▶ Exercise description:
Print the listing in its entirety and exactly, leaving out images.

[Source data]
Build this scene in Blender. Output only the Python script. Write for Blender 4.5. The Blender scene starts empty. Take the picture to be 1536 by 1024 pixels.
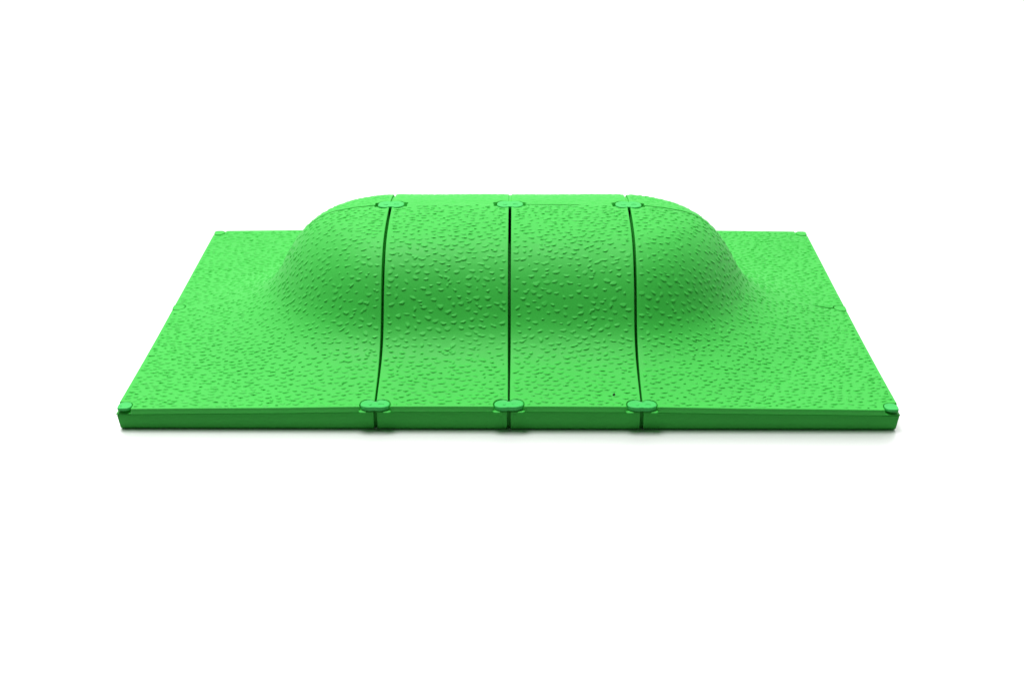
import bpy, math, random
import numpy as np

scene = bpy.context.scene
COL = scene.collection

# ------------------------------------------------------------------ materials
def principled(name, base, rough, metallic=0.0, spec=0.5):
    m = bpy.data.materials.new(name)
    m.use_nodes = True
    b = m.node_tree.nodes['Principled BSDF']
    b.inputs['Base Color'].default_value = (*base, 1)
    b.inputs['Roughness'].default_value = rough
    b.inputs['Metallic'].default_value = metallic
    b.inputs['Specular IOR Level'].default_value = spec
    return m

def plastic(name, base, rough, spec, vary=0.06, grain=0.25, scale=900):
    """moulded plastic: faint mottling of the pigment, uneven gloss and a very fine grain"""
    m = principled(name, base, rough, 0, spec)
    nt = m.node_tree
    N, L = nt.nodes, nt.links
    b = N['Principled BSDF']
    tc = N.new('ShaderNodeTexCoord')
    n1 = N.new('ShaderNodeTexNoise'); n1.inputs['Scale'].default_value = 5; n1.inputs['Detail'].default_value = 6
    L.new(tc.outputs['Object'], n1.inputs['Vector'])
    mix = N.new('ShaderNodeMixRGB'); mix.blend_type = 'MIX'
    mix.inputs['Color1'].default_value = (*[c * (1 - vary) for c in base], 1)
    mix.inputs['Color2'].default_value = (*[min(1, c * (1 + vary)) for c in base], 1)
    L.new(n1.outputs['Fac'], mix.inputs['Fac'])
    L.new(mix.outputs['Color'], b.inputs['Base Color'])
    mr = N.new('ShaderNodeMapRange'); mr.inputs['To Min'].default_value = rough - .05; mr.inputs['To Max'].default_value = rough + .06
    n3 = N.new('ShaderNodeTexNoise'); n3.inputs['Scale'].default_value = 14; n3.inputs['Detail'].default_value = 5
    L.new(tc.outputs['Object'], n3.inputs['Vector'])
    L.new(n3.outputs['Fac'], mr.inputs['Value'])
    L.new(mr.outputs['Result'], b.inputs['Roughness'])
    n2 = N.new('ShaderNodeTexNoise'); n2.inputs['Scale'].default_value = scale; n2.inputs['Detail'].default_value = 2
    n2.inputs['Scale'].default_value = 120
    L.new(tc.outputs['Object'], n2.inputs['Vector'])
    bp = N.new('ShaderNodeBump'); bp.inputs['Strength'].default_value = grain; bp.inputs['Distance'].default_value = .0015
    L.new(n2.outputs['Fac'], bp.inputs['Height'])
    L.new(bp.outputs['Normal'], b.inputs['Normal'])
    return m

M_TOP = plastic('green_textured_plastic', (.033, .475, .046), .62, .37)
M_SIDE = M_TOP
M_CLIP = plastic('green_clip_plastic', (.028, .49, .080), .58, .40, grain=.12)
M_SPECK = principled('dark_green_grit', (.004, .03, .006), .8)
M_FLOOR = principled('white_satin_sheet', (.82, .82, .82), .54, .80)

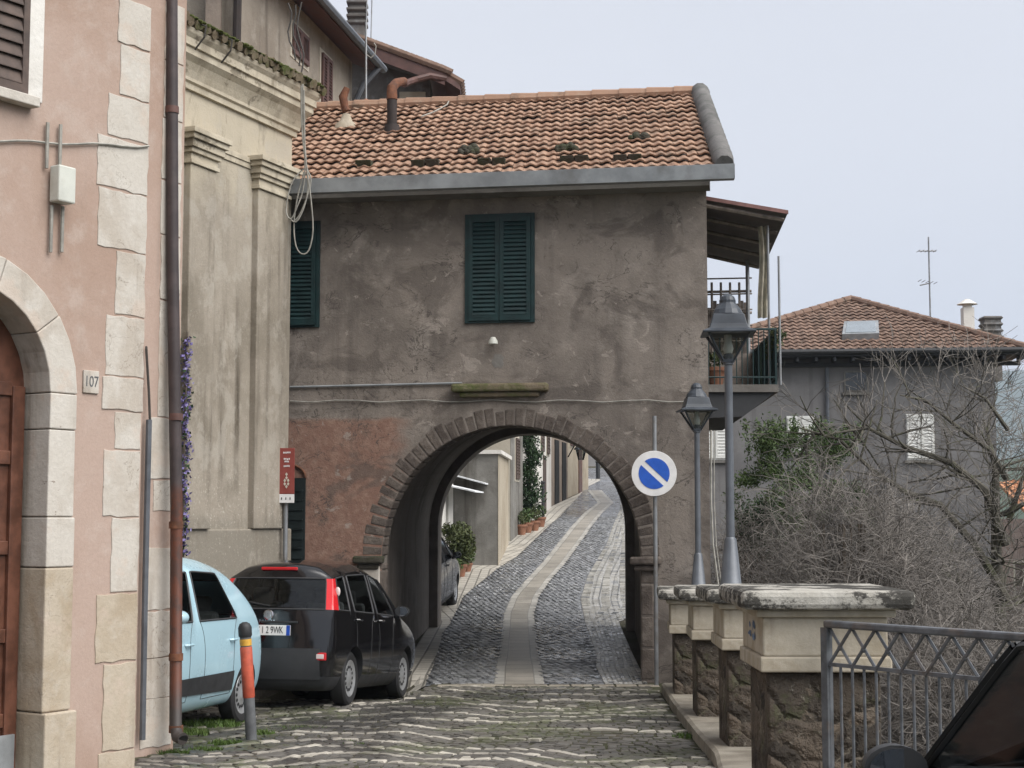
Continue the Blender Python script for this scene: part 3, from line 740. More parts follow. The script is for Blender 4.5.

▶ Result of this task:
Build this scene in Blender. Output only the Python script. Write for Blender 4.5. The Blender scene starts empty. Take the picture to be 1536 by 1024 pixels.
import bpy, math, random
import numpy as np

scene = bpy.context.scene
COL = scene.collection

# ------------------------------------------------------------------ materials
def principled(name, base, rough, metallic=0.0, spec=0.5):
    m = bpy.data.materials.new(name)
    m.use_nodes = True
    b = m.node_tree.nodes['Principled BSDF']
    b.inputs['Base Color'].default_value = (*base, 1)
    b.inputs['Roughness'].default_value = rough
    b.inputs['Metallic'].default_value = metallic
    b.inputs['Specular IOR Level'].default_value = spec
    return m

def plastic(name, base, rough, spec, vary=0.06, grain=0.25, scale=900):
    """moulded plastic: faint mottling of the pigment, uneven gloss and a very fine grain"""
    m = principled(name, base, rough, 0, spec)
    nt = m.node_tree
    N, L = nt.nodes, nt.links
    b = N['Principled BSDF']
    tc = N.new('ShaderNodeTexCoord')
    n1 = N.new('ShaderNodeTexNoise'); n1.inputs['Scale'].default_value = 5; n1.inputs['Detail'].default_value = 6
    L.new(tc.outputs['Object'], n1.inputs['Vector'])
    mix = N.new('ShaderNodeMixRGB'); mix.blend_type = 'MIX'
    mix.inputs['Color1'].default_value = (*[c * (1 - vary) for c in base], 1)
    mix.inputs['Color2'].default_value = (*[min(1, c * (1 + vary)) for c in base], 1)
    L.new(n1.outputs['Fac'], mix.inputs['Fac'])
    L.new(mix.outputs['Color'], b.inputs['Base Color'])
    mr = N.new('ShaderNodeMapRange'); mr.inputs['To Min'].default_value = rough - .05; mr.inputs['To Max'].default_value = rough + .06
    n3 = N.new('ShaderNodeTexNoise'); n3.inputs['Scale'].default_value = 14; n3.inputs['Detail'].default_value = 5
    L.new(tc.outputs['Object'], n3.inputs['Vector'])
    L.new(n3.outputs['Fac'], mr.inputs['Value'])
    L.new(mr.outputs['Result'], b.inputs['Roughness'])
    n2 = N.new('ShaderNodeTexNoise'); n2.inputs['Scale'].default_value = scale; n2.inputs['Detail'].default_value = 2
    n2.inputs['Scale'].default_value = 120
    L.new(tc.outputs['Object'], n2.inputs['Vector'])
    bp = N.new('ShaderNodeBump'); bp.inputs['Strength'].default_value = grain; bp.inputs['Distance'].default_value = .0015
    L.new(n2.outputs['Fac'], bp.inputs['Height'])
    L.new(bp.outputs['Normal'], b.inputs['Normal'])
    return m

M_TOP = plastic('green_textured_plastic', (.033, .475, .046), .62, .37)
M_SIDE = M_TOP
M_CLIP = plastic('green_clip_plastic', (.028, .49, .080), .58, .40, grain=.12)
M_SPECK = principled('dark_green_grit', (.004, .03, .006), .8)
M_FLOOR = principled('white_satin_sheet', (.82, .82, .82), .54, .80)

Continue the Blender Python script for this scene: part 3, from line 740. More parts follow. The script is for Blender 4.5.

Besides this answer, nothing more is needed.